Als sich die Polizei zur Auflösung der Demonstration rüstet, greift der innenpolitische Referent der Linkspartei, Bela Rogalla, ein. "Die Auflösung der Demonstration war rechtswidrig", wirft Rogalla dem Einsatzleiter vor Ort vor. Der antwortet, er könne die Maßnahme ja "gerichtlich überprüfen" lassen.
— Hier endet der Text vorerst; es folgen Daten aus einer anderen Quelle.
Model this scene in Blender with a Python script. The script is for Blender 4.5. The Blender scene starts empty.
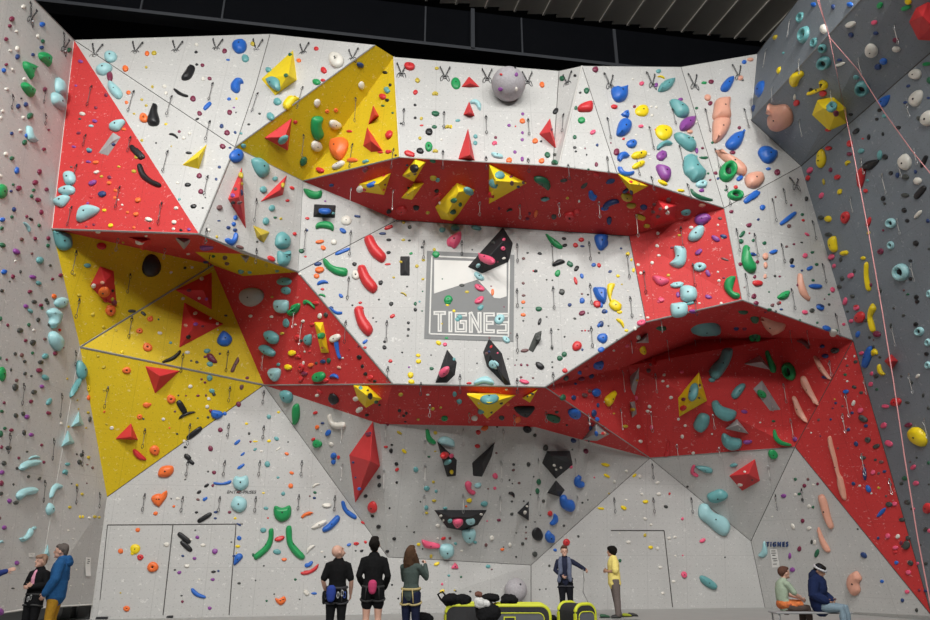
import bpy, math, random
from mathutils import Vector, Matrix
from mathutils.bvhtree import BVHTree
from mathutils.geometry import tessellate_polygon
random.seed(7)
S = bpy.context.scene
COL = S.collection
# ------------------------------------------------------------------ camera
F = 680.0; TH = math.radians(19.6); ST, CT = math.sin(TH), math.cos(TH)
CAM = Vector((0, 0, 1.6))
def ray(px, py):
    u = (px-465)/F; v = (310-py)/F
    return Vector((u, CT-v*ST, ST+v*CT))
def at(px, py, Y):
    d = ray(px, py); return CAM + d*(Y/d.y)
def floor_at(px, py, z=0.0):
    d = ray(px, py); return CAM + d*((z-1.6)/d.z)
def on_plane(px, py, P, N):
    d = ray(px, py); return CAM + d*((P-CAM).dot(N)/d.dot(N))
cd = bpy.data.cameras.new('camera'); cam = bpy.data.objects.new('camera', cd); COL.objects.link(cam)
cam.location = CAM; cam.rotation_euler = (math.pi/2+TH, 0, 0)
cd.sensor_width = 36; cd.lens = F/930*36; cd.clip_end = 200
S.camera = cam
S.view_settings.view_transform = 'Standard'; S.view_settings.look = 'None'
S.view_settings.gamma = 1; S.view_settings.use_curve_mapping = False
S.view_settings.exposure = -1.27
# ------------------------------------------------------------------ materials
def _mat(name):
    m = bpy.data.materials.new(name); m.use_nodes = True
    nt = m.node_tree; b = nt.nodes['Principled BSDF']; return m, nt, b
def plain(name, col, rough=.5, metal=0, var=.12, scale=14, bump=0.0, spec=.5):
    m, nt, b = _mat(name)
    N = nt.nodes; L = nt.links
    tc = N.new('ShaderNodeTexCoord'); no = N.new('ShaderNodeTexNoise'); no.inputs['Scale'].default_value = scale
    no.inputs['Detail'].default_value = 3
    L.new(tc.outputs['Object'], no.inputs['Vector'])
    mx = N.new('ShaderNodeMix'); mx.data_type = 'RGBA'
    mx.inputs['A'].default_value = tuple(c*(1-var) for c in col)+(1,)
    mx.inputs['B'].default_value = tuple(min(1, c*(1+var)+var*.02) for c in col)+(1,)
    L.new(no.outputs['Fac'], mx.inputs['Factor']); L.new(mx.outputs['Result'], b.inputs['Base Color'])
    b.inputs['Roughness'].default_value = rough; b.inputs['Metallic'].default_value = metal
    b.inputs['Specular IOR Level'].default_value = spec
    if bump:
        bp = N.new('ShaderNodeBump'); bp.inputs['Strength'].default_value = bump; bp.inputs['Distance'].default_value = .02
        L.new(no.outputs['Fac'], bp.inputs['Height']); L.new(bp.outputs['Normal'], b.inputs['Normal'])
    return m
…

Trotzdem akzeptiert der Polizist die Anmeldung zur Spontandemo unter dem Motto "Gegen Polizeigewalt". Obwohl sich die Demo wenig später wegbewegt, verharrt noch eine Gruppe von 70 Leuten, in Planen gehüllt und durch Strohsäcke gestützt, auf der Kreuzung. "Planen wegreißen und weg mit denen!", gibt ein Einsatzleiter Order. Schließlich vertrauen die Einheiten auf technisches Gerät. Mit Wasserwerfern werden die Planen weggespült, um dann die Demonstranten ins Visier zu nehmen. Danach werden die Aktivisten von der Straße gefischt und getreu der Devise von CDU-Innensenator Christoph Ahlhaus, "Kein Pardon, keine Gefangenen machen", zum Heimweg gedrängt.